L'âge d'or des déficits : 40 ans de politique budgétaire française
de Pierre-François Gouiffès

critiqué par Falgo, le 22 janvier 2014
(Lentilly - 84 ans)


La note:  étoiles
Un enjeu français majeur
On ne l'a pas toujours réalisé, les dettes actuelles de la France ne seront pas payées par nos enfants, mais par nos petits enfants. Ceci est exactement le sujet du livre de Pierre-François Gouiffès. L'auteur possède les qualifications nécessaires à l'établissement de ce constat. Il a retraité l'histoire des dépenses publiques de la France depuis que cela est possible (1190, Philippe-Auguste) et il conclut que l'endettement du Trésor est une constante de son Histoire.
Le financement des croisades et des guerres ont toujours conduit le Trésor à s'endetter, seule la période 1815-1914 a connu la stabilité budgétaire. Les guerres de 1914-18 et 39-45 ont remis le déficit à un très haut niveau. Depuis 1945, la Sécurité Sociale et l'Etat-providence ont pris le relais et fait monter l'endettement de 40% du Produit Intérieur Brut (PIB) en 1974 à environ 86% en 2011.
L'auteur retrace donc la série des décisions politiques qui ont conduit à cet état de fait. Sa conclusion est que la France vit au-dessus de ses moyens et que la facilité du financement de la dette en masque les énormes inconvénients.
Il indique également les quelques tentatives pour redresser la barre et conclut d'abord à l'absence de courage du personnel politique français pour mener à bien ce sur quoi tout le monde est d'accord "en gros". Il souligne le caractère impopulaire des mesures à prendre et leurs conséquences probables sur la réelection des politiques: du coup personne n'ose prendre de risque.
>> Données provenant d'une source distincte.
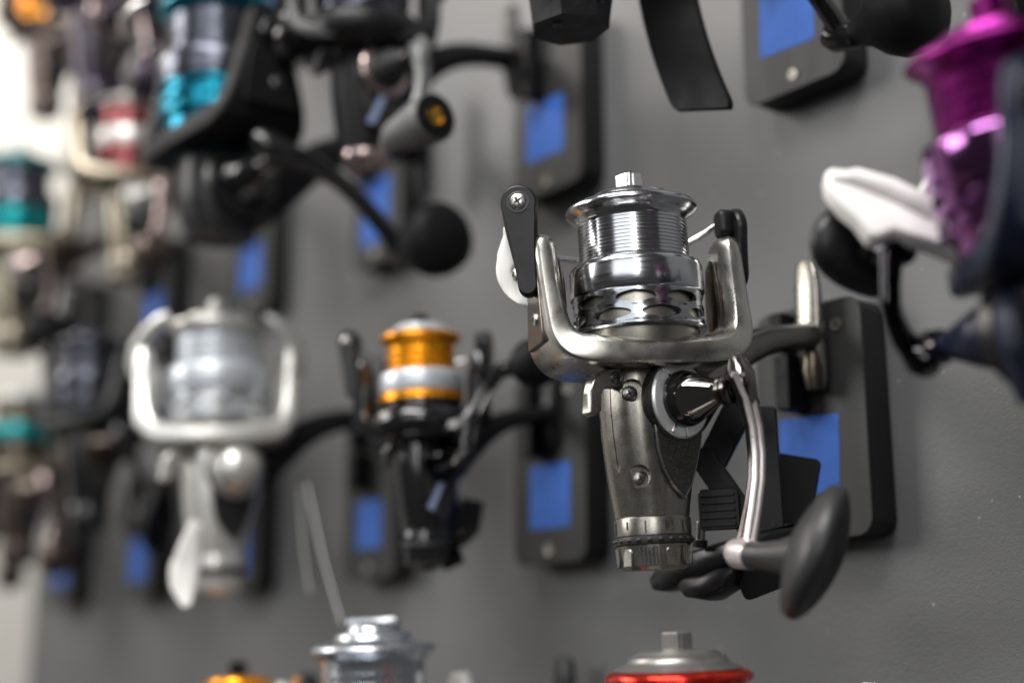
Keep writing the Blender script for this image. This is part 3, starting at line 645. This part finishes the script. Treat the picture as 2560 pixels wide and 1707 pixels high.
reel('blurred pale champagne reel with red rings on a silver spool', (-.5436, .0054, .229), .95, rot_ang=70, h_ang=-8, kn='round', bail='horn', body='champagne', panel='silver', rotor='champagne', cup='redpale', barrel='redpale', lip='silver', band='silver', skirt='redpale', knob='silver', stem='bronze', disc='silver', cone='silver', arm='pink', trim='pink', grip='bronze')
plate(3, UP, 'dark plate with blue tape above the large silver reel', tape=(0, -20, 0))
reel('blurred dark teal reel at the left edge, upper row', (-.7167, -.016, .217), 1.15, rot_ang=66, h_ang=0, kn='round', bail='horn', body='champagne', panel='champagne', rotor='champagne', cup='teal2', barrel='slate', lip='teal2', band='slate', skirt='teal2', knob='silver', stem='bronze', disc='silver', cone='pink', arm='bronze', trim='pink', grip='blackmatt')
plate(4, UP, 'dark plate with blue tape behind the dark teal reel', tape=(0, -20, 0))

# --- top row, far away
reel('dark plum spinning reel high up in the far corner', (-.56, -.0214, .372), 1.2, rot_ang=70, h_ang=10, kn='round', body='plum', panel='plum', rotor='plum', cup='plum', barrel='plum', lip='plum', band='plum', skirt='plum', knob='plum', stem='plum', disc='pink', cone='plum', arm='plum', trim='pink', grip='plum', bail='horn')
plate(3, 2 * UP, 'dark plate behind the plum reel in the top row', tape=(0, -20, 0))
reel('brown reel with an orange ring in the far top left corner', (-.735, 0, .42), 1.0, rot_ang=50, h_ang=30, kn='round', body='bronze', panel='bronze', rotor='bronze', cup='orange', barrel='orange', lip='champagne', band='bronze', skirt='orange', knob='bronze', stem='bronze', disc='pink', cone='bronze', arm='bronze', trim='pink', grip='bronze', bail='horn')
plate(4, 2 * UP, 'dark plate behind the orange ringed reel in the top row', tape=(0, -20, 0))

# --- last column at the left edge
plate(5, 0.0, 'dark plate at the far left end, middle row', tape=(0, -22, 0))
reel('small brown reel with pink handle at the far left end, middle row', (-.885, .02, .02), .8, rot_ang=70, h_ang=20, kn='round', body='bronze', panel='bronze', rotor='bronze', cup='bronze', barrel='champagne', lip='champagne', band='bronze', skirt='bronze', knob='pink', stem='bronze', disc='pink', cone='pink', arm='bronze', trim='pink', grip='bronze', bail='horn')
plate(5, UP, 'dark plate at the far left end, upper row', tape=(0, -22, 0))
reel('small pale reel with dark rotor at the far left end, upper row', (-.885, .02, .23), .8, rot_ang=70, h_ang=40, kn='round', body='silver', panel='silver', rotor='bronze', cup='bronze', barrel='silver', lip='silver', band='silver', skirt='silver', knob='silver', stem='bronze', disc='pink', cone='pink', arm='bronze', trim='pink', grip='bronze', bail='horn')

# --- bottom row, only spool tops in view
DN = -.19
reel('silver spinning reel at the bottom edge with ridged drag cap', (-.181, -.0021, -.1735), 1.12, rot_ang=70, h_ang=0, topcap='dome', bail='none', body='silver', panel='silver', rotor='silver', cup='silver', barrel='softsilver', lip='softsilver', band='softsilver', skirt='softsilver', knob='softsilver', stem='black', disc='silver', grip='rubber', handle=False)
reel('spinning reel with red spool rim at the bottom edge', (.0193, -.0021, -.1786), 1.02, rot_ang=64, h_ang=0, fine=False, lip='red', barrel='red', band='red', knob='capgrey', topcap='capgrey', bail='none', handle=False)
reel('orange topped reel with black bail lever at the bottom edge', (-.3200, 0, -.1865), 1.0, rot_ang=200, h_ang=0, lip='orange', barrel='orange', band='orange', body='gloss', rotor='gloss', cup='gloss', knob='gloss', stem='black', drag=False)

# --- purple reel, nearest to the camera
reel('magenta and navy spinning reel closest at the right edge', (.1725, -.0054, -.001), 1.05, rot_ang=130, tilt=13, side=-1, h_ang=196, h_len=.52, kn='pear', body='navy', rotor='navy', cup='purple_dark', barrel='purple', lip='purple', band='purple_dark', skirt='purple_dark', knob='purple', stem='navy', disc='violet', cone='navy', arm='blackchrome', trim='armchrome', grip='black', bail='lever', wire=None, drag=False, bz=.45, panel=False)
cr = Vector((0.61566, 0.78801, 0)); nrm_ = Vector((0.60, -0.72, 0.34)).normalized(); upv = nrm_.cross(cr).normalized() * -1
if upv.z < 0: upv = -upv
nrm_ = cr.cross(upv).normalized()
O_ = Vector((127.8, -12, 26)); WF = Matrix(((cr.x, upv.x, nrm_.x, O_.x), (cr.y, upv.y, nrm_.y, O_.y), (cr.z, upv.z, nrm_.z, O_.z), (0, 0, 0, 1)))
out_ = [(-21.2, 15), (-19.4, 17.4), (-11.3, 16.3), (0, 10.6), (8.8, 3.8), (18.8, -3.8), (20.6, -10), (19.4, -18.8), (8.8, -12.5), (-2.5, -8.1), (-8, -10.6), (-10.6, -9.4), (-13.8, -2.5), (-18, 2.5), (-21.2, 10)]
wt = MB(); wt.prism(out_, -4, 4, WF, 1.2)
wto = wt.build('white_tag', 'white', None, angle=75); tag(wto, 'broad white tag hanging on the magenta reel', 'tag', 'white plastic tags on the reels')
ws = wto.modifiers.new('b', 'BEVEL'); ws.width = .0016; ws.segments = 3; ws.limit_method = 'ANGLE'; ws.angle_limit = R(30)
rd_ = MB(); rd_.tube([WF @ Vector(p) for p in ((-19.5, 13, 3.2), (-12, 12.4, 4.4), (-2, 7.5, 5), (8, 0.5, 5), (17.6, -7.5, 4.4))], [1.6, 3.0, 3.4, 3.2, 2.2], 14); rd_.build('fold', 'white', wto)
st = MB(); st.tube([WF @ Vector(p) for p in ((7, 4, 0), (9.5, 10, 0), (13, 17, 1))], 1.0, 8); st.build('tie', 'white', wto)
# --- strings
for i, (a, m_, e) in enumerate((((-.321, .03, -.010), (-.314, .03, -.045), (-.304, .03, -.071)), ((-.312, .03, -.010), (-.290, .03, -.055), (-.2687, .03, -.0895)))):
    b = MB(); b.tube([Vector(a) * 1000, Vector(m_) * 1000, Vector(e) * 1000], .38, 6)
    tag(b.build('loose_line', 'line', None), ['short loose clear line hanging right of the large silver reel', 'longer loose clear line running down to the bottom silver reel'][i], 'line', 'loose fishing lines')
Il ajoute qu'avec l'adoption de l'euro, la France a perdu deux moyens habituels autrefois pour effacer en partie sa dette: l'inflation et la dévaluation de sa monnaie. Privé de ces deux armes, le pays fait porter par le tissu économique les conséquences de ses dépenses et de son endettement.
Il rappelle que, bien entendu, les dépenses de l'Etat constituent les revenus de nombreux individus. Ce qui explique en partie les résistances de tous ceux qui bénéficient, d'une manière ou d'une autre, de la protection de l'Etat et de ceux qui se sont fait vocation de les défendre. Ils oublient que leur protection actuelle sera payée par leurs petits-enfants et l'est actuellement par les non-protégés, puisque ce sont eux qui financent les autres. Truffé de chiffres et de références, l'ouvrage présente des raisonnements implacables qui ne vont pas sans un certain humour, comme le prouve cette citation de Bossuet (p.199): "Dieu rit des hommes qui déplorent les effets dont ils chérissent les causes."
Il s'agit évidemment d'un ouvrage de politique économique dont la lecture demande une certaine spécialisation. Il est pourtant d'un abord agréable, au delà de la rugosité des chiffres et des tableaux. Un lexique très bien fait termine le livre.